■ Task description ■
Copy the data word for word, keeping every line.

— BEGIN Data in this exercise —

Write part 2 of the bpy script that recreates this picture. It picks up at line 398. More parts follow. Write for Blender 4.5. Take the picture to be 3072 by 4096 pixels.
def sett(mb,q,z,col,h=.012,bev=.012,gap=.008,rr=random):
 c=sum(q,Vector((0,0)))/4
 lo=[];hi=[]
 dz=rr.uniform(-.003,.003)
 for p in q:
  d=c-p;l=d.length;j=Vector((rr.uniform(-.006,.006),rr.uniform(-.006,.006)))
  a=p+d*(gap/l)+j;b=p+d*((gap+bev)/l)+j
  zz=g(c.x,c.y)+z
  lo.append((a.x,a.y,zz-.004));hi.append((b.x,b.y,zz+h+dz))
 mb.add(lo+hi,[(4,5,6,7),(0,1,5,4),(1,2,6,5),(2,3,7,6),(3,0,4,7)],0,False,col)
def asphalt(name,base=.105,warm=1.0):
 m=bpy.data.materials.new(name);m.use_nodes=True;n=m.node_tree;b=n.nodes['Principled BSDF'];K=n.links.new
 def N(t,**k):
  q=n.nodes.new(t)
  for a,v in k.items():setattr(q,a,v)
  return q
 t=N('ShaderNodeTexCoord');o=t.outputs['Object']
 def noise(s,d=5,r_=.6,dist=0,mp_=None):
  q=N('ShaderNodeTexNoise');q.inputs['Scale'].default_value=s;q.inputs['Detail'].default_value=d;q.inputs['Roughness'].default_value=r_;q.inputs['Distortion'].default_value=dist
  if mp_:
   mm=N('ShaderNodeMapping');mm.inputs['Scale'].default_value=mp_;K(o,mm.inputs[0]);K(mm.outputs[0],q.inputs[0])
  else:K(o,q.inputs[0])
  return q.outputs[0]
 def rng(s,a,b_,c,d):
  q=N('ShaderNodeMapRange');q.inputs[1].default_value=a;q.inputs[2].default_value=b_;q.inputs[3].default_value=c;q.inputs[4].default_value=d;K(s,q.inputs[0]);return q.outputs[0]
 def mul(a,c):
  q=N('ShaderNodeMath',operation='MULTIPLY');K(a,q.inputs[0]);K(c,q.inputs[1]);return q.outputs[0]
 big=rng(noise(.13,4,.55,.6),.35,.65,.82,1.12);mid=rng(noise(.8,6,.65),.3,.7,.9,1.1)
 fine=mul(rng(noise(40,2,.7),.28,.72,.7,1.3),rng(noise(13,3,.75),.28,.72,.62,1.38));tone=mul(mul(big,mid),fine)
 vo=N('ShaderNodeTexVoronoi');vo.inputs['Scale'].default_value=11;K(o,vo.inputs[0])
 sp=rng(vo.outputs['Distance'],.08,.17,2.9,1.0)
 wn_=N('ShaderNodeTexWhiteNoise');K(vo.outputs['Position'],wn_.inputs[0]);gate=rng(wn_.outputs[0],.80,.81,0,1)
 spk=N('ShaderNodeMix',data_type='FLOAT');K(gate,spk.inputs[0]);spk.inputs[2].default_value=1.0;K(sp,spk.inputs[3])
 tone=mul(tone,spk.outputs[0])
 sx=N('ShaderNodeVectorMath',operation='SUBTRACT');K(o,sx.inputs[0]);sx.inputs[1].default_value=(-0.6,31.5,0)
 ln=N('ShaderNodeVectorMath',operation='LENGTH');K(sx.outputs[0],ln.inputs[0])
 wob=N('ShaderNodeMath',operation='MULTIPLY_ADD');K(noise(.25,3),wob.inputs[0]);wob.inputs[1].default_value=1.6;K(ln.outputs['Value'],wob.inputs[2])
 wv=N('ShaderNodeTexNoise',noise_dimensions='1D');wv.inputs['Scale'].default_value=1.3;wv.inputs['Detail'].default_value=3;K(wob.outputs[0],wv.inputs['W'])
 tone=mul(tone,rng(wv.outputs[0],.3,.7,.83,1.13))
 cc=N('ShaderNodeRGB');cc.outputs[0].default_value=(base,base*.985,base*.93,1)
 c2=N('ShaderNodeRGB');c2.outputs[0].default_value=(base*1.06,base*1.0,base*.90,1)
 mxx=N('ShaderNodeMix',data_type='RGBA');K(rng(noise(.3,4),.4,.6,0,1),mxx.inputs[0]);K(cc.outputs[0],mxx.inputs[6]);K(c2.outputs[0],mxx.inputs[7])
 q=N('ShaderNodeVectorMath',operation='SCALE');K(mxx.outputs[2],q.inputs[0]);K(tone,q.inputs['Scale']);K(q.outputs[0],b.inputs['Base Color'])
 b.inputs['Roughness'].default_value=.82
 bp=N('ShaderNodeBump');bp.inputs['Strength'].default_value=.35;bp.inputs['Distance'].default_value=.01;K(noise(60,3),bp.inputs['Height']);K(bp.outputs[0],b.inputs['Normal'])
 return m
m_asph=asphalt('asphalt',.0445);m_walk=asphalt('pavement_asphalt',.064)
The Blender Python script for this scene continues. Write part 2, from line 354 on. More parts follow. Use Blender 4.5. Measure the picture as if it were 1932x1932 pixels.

— END Data in this exercise —

■ Exercise output ■
Write part 2 of the bpy script that recreates this picture. It picks up at line 398. More parts follow. Write for Blender 4.5. Take the picture to be 3072 by 4096 pixels.
def sett(mb,q,z,col,h=.012,bev=.012,gap=.008,rr=random):
 c=sum(q,Vector((0,0)))/4
 lo=[];hi=[]
 dz=rr.uniform(-.003,.003)
 for p in q:
  d=c-p;l=d.length;j=Vector((rr.uniform(-.006,.006),rr.uniform(-.006,.006)))
  a=p+d*(gap/l)+j;b=p+d*((gap+bev)/l)+j
  zz=g(c.x,c.y)+z
  lo.append((a.x,a.y,zz-.004));hi.append((b.x,b.y,zz+h+dz))
 mb.add(lo+hi,[(4,5,6,7),(0,1,5,4),(1,2,6,5),(2,3,7,6),(3,0,4,7)],0,False,col)
def asphalt(name,base=.105,warm=1.0):
 m=bpy.data.materials.new(name);m.use_nodes=True;n=m.node_tree;b=n.nodes['Principled BSDF'];K=n.links.new
 def N(t,**k):
  q=n.nodes.new(t)
  for a,v in k.items():setattr(q,a,v)
  return q
 t=N('ShaderNodeTexCoord');o=t.outputs['Object']
 def noise(s,d=5,r_=.6,dist=0,mp_=None):
  q=N('ShaderNodeTexNoise');q.inputs['Scale'].default_value=s;q.inputs['Detail'].default_value=d;q.inputs['Roughness'].default_value=r_;q.inputs['Distortion'].default_value=dist
  if mp_:
   mm=N('ShaderNodeMapping');mm.inputs['Scale'].default_value=mp_;K(o,mm.inputs[0]);K(mm.outputs[0],q.inputs[0])
  else:K(o,q.inputs[0])
  return q.outputs[0]
 def rng(s,a,b_,c,d):
  q=N('ShaderNodeMapRange');q.inputs[1].default_value=a;q.inputs[2].default_value=b_;q.inputs[3].default_value=c;q.inputs[4].default_value=d;K(s,q.inputs[0]);return q.outputs[0]
 def mul(a,c):
  q=N('ShaderNodeMath',operation='MULTIPLY');K(a,q.inputs[0]);K(c,q.inputs[1]);return q.outputs[0]
 big=rng(noise(.13,4,.55,.6),.35,.65,.82,1.12);mid=rng(noise(.8,6,.65),.3,.7,.9,1.1)
 fine=mul(rng(noise(40,2,.7),.28,.72,.7,1.3),rng(noise(13,3,.75),.28,.72,.62,1.38));tone=mul(mul(big,mid),fine)
 vo=N('ShaderNodeTexVoronoi');vo.inputs['Scale'].default_value=11;K(o,vo.inputs[0])
 sp=rng(vo.outputs['Distance'],.08,.17,2.9,1.0)
 wn_=N('ShaderNodeTexWhiteNoise');K(vo.outputs['Position'],wn_.inputs[0]);gate=rng(wn_.outputs[0],.80,.81,0,1)
 spk=N('ShaderNodeMix',data_type='FLOAT');K(gate,spk.inputs[0]);spk.inputs[2].default_value=1.0;K(sp,spk.inputs[3])
 tone=mul(tone,spk.outputs[0])
 sx=N('ShaderNodeVectorMath',operation='SUBTRACT');K(o,sx.inputs[0]);sx.inputs[1].default_value=(-0.6,31.5,0)
 ln=N('ShaderNodeVectorMath',operation='LENGTH');K(sx.outputs[0],ln.inputs[0])
 wob=N('ShaderNodeMath',operation='MULTIPLY_ADD');K(noise(.25,3),wob.inputs[0]);wob.inputs[1].default_value=1.6;K(ln.outputs['Value'],wob.inputs[2])
 wv=N('ShaderNodeTexNoise',noise_dimensions='1D');wv.inputs['Scale'].default_value=1.3;wv.inputs['Detail'].default_value=3;K(wob.outputs[0],wv.inputs['W'])
 tone=mul(tone,rng(wv.outputs[0],.3,.7,.83,1.13))
 cc=N('ShaderNodeRGB');cc.outputs[0].default_value=(base,base*.985,base*.93,1)
 c2=N('ShaderNodeRGB');c2.outputs[0].default_value=(base*1.06,base*1.0,base*.90,1)
 mxx=N('ShaderNodeMix',data_type='RGBA');K(rng(noise(.3,4),.4,.6,0,1),mxx.inputs[0]);K(cc.outputs[0],mxx.inputs[6]);K(c2.outputs[0],mxx.inputs[7])
 q=N('ShaderNodeVectorMath',operation='SCALE');K(mxx.outputs[2],q.inputs[0]);K(tone,q.inputs['Scale']);K(q.outputs[0],b.inputs['Base Color'])
 b.inputs['Roughness'].default_value=.82
 bp=N('ShaderNodeBump');bp.inputs['Strength'].default_value=.35;bp.inputs['Distance'].default_value=.01;K(noise(60,3),bp.inputs['Height']);K(bp.outputs[0],b.inputs['Normal'])
 return m
m_asph=asphalt('asphalt',.0445);m_walk=asphalt('pavement_asphalt',.064)
The Blender Python script for this scene continues. Write part 2, from line 354 on. More parts follow. Use Blender 4.5. Measure the picture as if it were 1932x1932 pixels.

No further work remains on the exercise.